Exercise details - Transcribe only part of the material below: the lines from the one containing "Continue the Blender" through the one containing "b = MB(); b.tube([UX(*p, XA), UX(*q, XA)], .007, 5);", inclusive, exactly as written.

Listing -
○ ○ ○ ○ ○
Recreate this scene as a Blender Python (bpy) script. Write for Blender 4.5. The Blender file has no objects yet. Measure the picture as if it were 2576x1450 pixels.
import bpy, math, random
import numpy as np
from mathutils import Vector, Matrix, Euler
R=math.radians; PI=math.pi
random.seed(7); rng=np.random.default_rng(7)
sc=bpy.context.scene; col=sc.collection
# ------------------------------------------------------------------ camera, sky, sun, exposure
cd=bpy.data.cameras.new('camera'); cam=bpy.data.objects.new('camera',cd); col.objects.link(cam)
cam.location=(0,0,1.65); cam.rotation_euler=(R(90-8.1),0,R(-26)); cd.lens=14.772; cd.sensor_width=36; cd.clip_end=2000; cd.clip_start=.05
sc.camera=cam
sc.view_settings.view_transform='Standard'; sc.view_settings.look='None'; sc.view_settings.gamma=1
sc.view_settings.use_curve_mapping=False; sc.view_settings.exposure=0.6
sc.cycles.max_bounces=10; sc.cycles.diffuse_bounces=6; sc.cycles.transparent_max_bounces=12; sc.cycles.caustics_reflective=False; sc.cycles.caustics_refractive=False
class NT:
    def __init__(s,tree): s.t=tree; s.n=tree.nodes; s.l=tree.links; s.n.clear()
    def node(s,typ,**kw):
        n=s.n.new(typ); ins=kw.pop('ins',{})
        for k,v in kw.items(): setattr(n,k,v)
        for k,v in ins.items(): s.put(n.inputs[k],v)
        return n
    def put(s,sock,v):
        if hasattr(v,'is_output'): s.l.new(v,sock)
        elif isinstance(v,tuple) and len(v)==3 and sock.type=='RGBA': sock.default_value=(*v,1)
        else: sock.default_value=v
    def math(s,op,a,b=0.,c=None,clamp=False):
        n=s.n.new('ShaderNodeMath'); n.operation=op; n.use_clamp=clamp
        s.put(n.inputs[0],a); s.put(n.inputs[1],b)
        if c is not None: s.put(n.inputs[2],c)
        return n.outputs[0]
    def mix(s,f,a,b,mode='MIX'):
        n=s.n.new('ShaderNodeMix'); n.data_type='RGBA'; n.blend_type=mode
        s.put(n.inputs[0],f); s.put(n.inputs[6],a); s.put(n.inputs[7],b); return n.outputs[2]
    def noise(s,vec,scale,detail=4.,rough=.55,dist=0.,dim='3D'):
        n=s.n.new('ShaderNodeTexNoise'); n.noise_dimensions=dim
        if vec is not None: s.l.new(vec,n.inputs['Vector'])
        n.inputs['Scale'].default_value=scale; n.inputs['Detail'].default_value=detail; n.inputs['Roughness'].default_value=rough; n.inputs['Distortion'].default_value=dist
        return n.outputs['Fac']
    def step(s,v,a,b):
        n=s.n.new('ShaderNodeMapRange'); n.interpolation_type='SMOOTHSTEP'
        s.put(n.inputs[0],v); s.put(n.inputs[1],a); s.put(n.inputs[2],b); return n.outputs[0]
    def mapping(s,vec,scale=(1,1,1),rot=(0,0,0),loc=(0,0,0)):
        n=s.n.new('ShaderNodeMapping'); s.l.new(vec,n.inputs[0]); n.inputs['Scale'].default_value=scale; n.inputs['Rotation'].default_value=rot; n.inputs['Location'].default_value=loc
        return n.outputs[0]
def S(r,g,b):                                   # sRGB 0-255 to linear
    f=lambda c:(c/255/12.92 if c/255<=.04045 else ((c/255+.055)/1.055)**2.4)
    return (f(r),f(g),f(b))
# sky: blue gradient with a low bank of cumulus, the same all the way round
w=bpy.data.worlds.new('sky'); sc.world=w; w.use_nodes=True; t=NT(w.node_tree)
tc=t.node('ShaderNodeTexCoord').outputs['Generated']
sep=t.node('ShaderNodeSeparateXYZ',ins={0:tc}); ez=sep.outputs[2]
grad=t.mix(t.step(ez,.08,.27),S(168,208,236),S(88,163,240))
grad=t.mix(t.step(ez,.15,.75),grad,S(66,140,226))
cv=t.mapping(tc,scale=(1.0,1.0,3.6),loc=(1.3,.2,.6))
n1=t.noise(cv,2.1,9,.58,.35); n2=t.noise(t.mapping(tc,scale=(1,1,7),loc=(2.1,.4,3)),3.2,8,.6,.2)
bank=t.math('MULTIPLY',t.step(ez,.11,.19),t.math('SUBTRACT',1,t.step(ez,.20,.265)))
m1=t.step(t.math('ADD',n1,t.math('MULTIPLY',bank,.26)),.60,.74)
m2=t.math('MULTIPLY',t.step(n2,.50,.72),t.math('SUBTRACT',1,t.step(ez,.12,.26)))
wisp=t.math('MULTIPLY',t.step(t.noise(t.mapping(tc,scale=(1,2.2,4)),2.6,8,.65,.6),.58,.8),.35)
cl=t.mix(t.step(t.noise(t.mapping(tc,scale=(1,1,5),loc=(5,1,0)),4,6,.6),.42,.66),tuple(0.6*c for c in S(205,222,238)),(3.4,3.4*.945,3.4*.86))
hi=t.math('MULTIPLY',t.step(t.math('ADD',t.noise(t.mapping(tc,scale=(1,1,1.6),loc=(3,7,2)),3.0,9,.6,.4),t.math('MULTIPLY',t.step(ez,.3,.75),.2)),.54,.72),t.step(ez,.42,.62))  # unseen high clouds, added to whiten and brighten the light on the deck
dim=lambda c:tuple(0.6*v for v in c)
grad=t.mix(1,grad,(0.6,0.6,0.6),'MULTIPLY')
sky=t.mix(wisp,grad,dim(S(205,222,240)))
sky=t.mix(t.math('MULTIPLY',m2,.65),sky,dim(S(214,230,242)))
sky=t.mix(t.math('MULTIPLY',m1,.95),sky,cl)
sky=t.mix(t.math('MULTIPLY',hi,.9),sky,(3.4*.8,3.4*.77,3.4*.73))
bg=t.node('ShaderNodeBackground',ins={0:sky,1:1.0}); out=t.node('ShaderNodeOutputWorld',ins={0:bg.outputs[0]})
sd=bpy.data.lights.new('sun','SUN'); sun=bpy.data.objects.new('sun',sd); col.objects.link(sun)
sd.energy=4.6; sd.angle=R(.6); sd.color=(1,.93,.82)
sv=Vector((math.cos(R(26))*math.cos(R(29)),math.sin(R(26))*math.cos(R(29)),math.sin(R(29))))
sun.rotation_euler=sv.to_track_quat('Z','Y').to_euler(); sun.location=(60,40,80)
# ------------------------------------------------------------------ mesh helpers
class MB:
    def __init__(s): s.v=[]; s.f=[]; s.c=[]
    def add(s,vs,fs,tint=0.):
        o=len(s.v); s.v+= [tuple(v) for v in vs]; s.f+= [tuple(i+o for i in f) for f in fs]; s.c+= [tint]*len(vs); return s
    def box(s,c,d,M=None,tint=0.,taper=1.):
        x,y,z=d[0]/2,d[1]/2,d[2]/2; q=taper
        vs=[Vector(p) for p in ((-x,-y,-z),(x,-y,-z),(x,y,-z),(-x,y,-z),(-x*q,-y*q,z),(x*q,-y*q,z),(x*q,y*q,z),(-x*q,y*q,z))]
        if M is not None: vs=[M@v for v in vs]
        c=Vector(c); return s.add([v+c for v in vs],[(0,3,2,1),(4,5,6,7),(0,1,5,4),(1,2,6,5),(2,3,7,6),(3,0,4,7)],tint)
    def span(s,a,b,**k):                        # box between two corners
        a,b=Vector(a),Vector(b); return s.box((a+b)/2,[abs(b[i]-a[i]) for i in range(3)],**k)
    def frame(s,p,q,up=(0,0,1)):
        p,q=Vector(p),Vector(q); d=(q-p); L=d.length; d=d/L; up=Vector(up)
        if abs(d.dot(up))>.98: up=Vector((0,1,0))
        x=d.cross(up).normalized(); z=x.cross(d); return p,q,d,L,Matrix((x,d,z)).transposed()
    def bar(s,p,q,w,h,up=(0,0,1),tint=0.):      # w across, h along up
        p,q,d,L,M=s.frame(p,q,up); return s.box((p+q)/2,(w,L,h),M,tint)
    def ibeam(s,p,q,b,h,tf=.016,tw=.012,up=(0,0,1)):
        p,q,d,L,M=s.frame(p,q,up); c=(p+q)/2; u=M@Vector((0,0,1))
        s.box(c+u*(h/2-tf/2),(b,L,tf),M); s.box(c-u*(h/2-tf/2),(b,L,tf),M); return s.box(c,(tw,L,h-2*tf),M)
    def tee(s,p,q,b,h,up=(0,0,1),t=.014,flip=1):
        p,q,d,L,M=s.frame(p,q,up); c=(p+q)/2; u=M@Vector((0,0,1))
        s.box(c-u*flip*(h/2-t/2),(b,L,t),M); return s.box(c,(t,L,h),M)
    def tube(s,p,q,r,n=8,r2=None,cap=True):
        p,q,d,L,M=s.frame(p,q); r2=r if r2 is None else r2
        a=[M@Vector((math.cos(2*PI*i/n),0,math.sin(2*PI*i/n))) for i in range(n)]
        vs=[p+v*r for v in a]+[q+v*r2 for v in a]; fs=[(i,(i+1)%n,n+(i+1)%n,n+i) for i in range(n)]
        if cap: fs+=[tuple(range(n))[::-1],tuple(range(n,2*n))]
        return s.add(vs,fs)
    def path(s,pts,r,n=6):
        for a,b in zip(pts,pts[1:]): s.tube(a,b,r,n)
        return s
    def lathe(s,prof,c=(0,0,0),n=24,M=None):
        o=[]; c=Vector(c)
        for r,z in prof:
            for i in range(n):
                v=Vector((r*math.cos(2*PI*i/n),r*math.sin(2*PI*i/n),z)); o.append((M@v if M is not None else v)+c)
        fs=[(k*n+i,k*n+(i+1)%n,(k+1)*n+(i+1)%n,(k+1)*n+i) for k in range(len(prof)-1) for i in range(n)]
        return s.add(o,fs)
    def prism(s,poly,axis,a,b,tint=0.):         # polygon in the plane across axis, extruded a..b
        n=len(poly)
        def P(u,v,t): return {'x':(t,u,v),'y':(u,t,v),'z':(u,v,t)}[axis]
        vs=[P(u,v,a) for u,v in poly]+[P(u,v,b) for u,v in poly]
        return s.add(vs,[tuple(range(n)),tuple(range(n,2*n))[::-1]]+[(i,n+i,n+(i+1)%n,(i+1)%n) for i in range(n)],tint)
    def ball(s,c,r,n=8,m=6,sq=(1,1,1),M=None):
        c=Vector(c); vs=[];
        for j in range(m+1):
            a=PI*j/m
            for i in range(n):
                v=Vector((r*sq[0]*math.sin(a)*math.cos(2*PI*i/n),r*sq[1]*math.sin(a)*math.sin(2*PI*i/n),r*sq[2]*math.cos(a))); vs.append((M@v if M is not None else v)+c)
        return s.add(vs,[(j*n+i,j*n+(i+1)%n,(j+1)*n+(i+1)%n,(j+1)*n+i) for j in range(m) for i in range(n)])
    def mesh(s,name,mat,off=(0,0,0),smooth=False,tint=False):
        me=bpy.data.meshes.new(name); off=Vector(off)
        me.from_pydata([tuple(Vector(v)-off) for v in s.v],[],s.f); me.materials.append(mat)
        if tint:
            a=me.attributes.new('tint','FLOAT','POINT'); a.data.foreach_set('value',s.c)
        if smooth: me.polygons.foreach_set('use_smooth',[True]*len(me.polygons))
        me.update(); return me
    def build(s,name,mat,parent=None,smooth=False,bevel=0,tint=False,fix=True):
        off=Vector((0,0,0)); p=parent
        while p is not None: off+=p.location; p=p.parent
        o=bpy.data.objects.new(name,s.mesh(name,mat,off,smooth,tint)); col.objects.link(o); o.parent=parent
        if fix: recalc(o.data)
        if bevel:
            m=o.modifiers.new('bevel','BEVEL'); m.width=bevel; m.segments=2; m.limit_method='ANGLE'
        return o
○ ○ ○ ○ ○
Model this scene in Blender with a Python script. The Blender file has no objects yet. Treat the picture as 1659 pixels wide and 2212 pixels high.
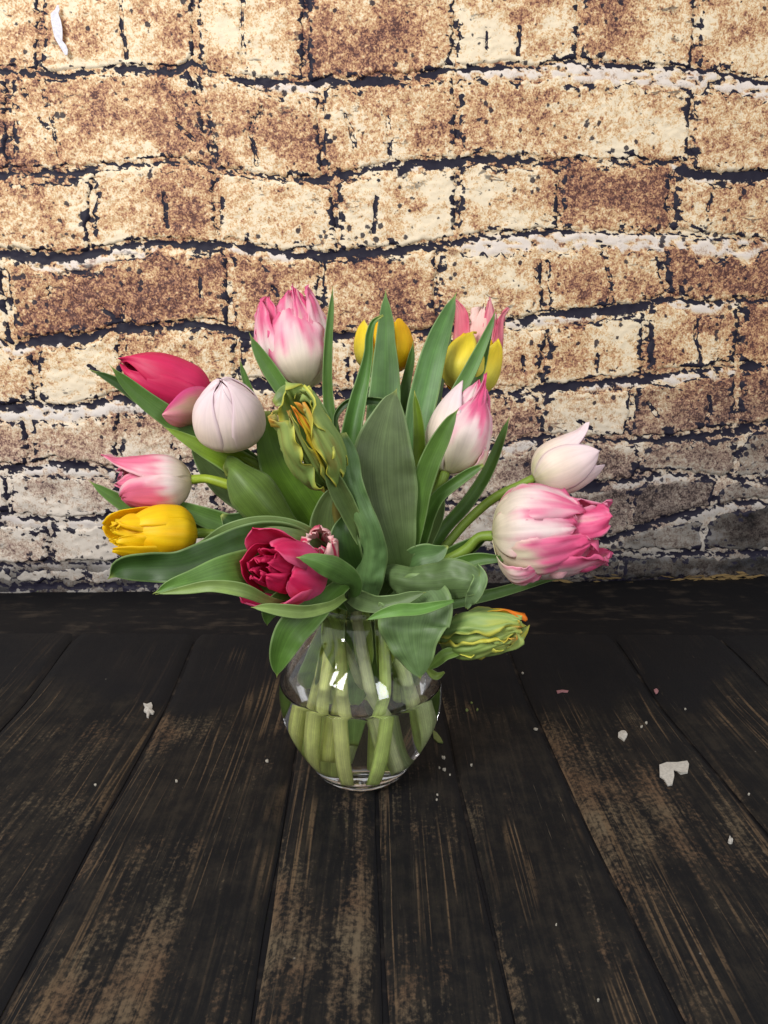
○ ○ ○ ○ ○
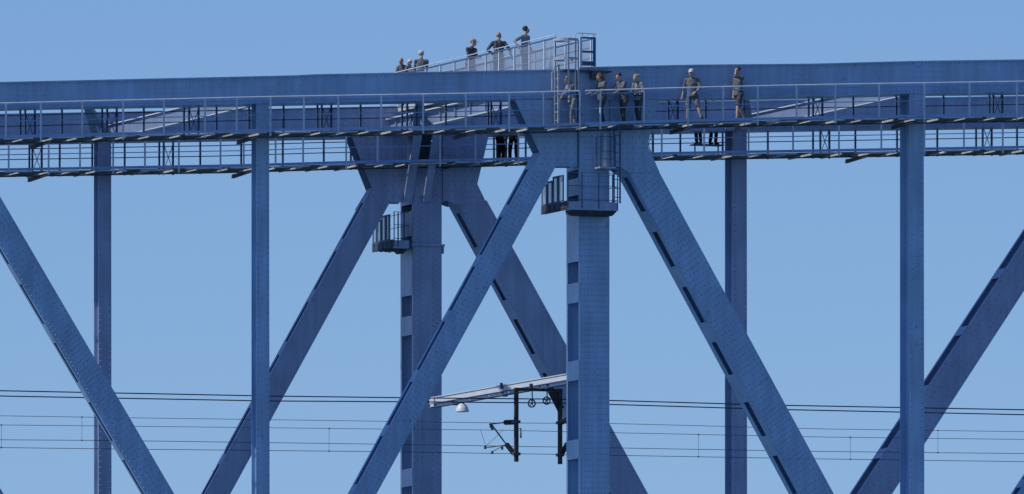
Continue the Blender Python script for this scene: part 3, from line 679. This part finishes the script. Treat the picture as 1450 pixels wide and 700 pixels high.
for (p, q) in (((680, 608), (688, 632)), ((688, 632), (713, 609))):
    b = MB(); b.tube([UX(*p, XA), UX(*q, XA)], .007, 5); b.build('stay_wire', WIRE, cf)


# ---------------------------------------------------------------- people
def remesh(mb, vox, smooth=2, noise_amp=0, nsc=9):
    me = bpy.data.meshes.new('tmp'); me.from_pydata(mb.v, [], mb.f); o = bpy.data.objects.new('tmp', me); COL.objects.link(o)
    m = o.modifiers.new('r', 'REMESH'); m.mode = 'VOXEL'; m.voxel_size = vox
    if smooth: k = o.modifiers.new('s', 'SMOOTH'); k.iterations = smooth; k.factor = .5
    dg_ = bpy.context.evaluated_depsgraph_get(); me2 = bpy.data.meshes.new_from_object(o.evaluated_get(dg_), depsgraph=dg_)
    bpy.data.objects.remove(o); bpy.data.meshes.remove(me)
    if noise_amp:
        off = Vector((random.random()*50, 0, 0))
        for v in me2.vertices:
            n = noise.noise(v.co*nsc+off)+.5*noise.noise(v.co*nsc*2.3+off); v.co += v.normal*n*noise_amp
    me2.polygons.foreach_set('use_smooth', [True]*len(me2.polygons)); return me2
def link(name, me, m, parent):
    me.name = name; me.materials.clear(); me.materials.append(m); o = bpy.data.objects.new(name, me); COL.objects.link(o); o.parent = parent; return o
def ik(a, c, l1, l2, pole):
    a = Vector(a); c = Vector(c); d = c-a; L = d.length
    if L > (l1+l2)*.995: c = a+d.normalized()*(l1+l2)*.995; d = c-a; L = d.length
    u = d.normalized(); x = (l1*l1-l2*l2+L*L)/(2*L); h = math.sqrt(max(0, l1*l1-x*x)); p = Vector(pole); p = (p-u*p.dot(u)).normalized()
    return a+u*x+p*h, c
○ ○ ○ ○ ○
Expected answer -
Continue the Blender Python script for this scene: part 3, from line 679. This part finishes the script. Treat the picture as 1450 pixels wide and 700 pixels high.
for (p, q) in (((680, 608), (688, 632)), ((688, 632), (713, 609))):
    b = MB(); b.tube([UX(*p, XA), UX(*q, XA)], .007, 5); b.build('stay_wire', WIRE, cf)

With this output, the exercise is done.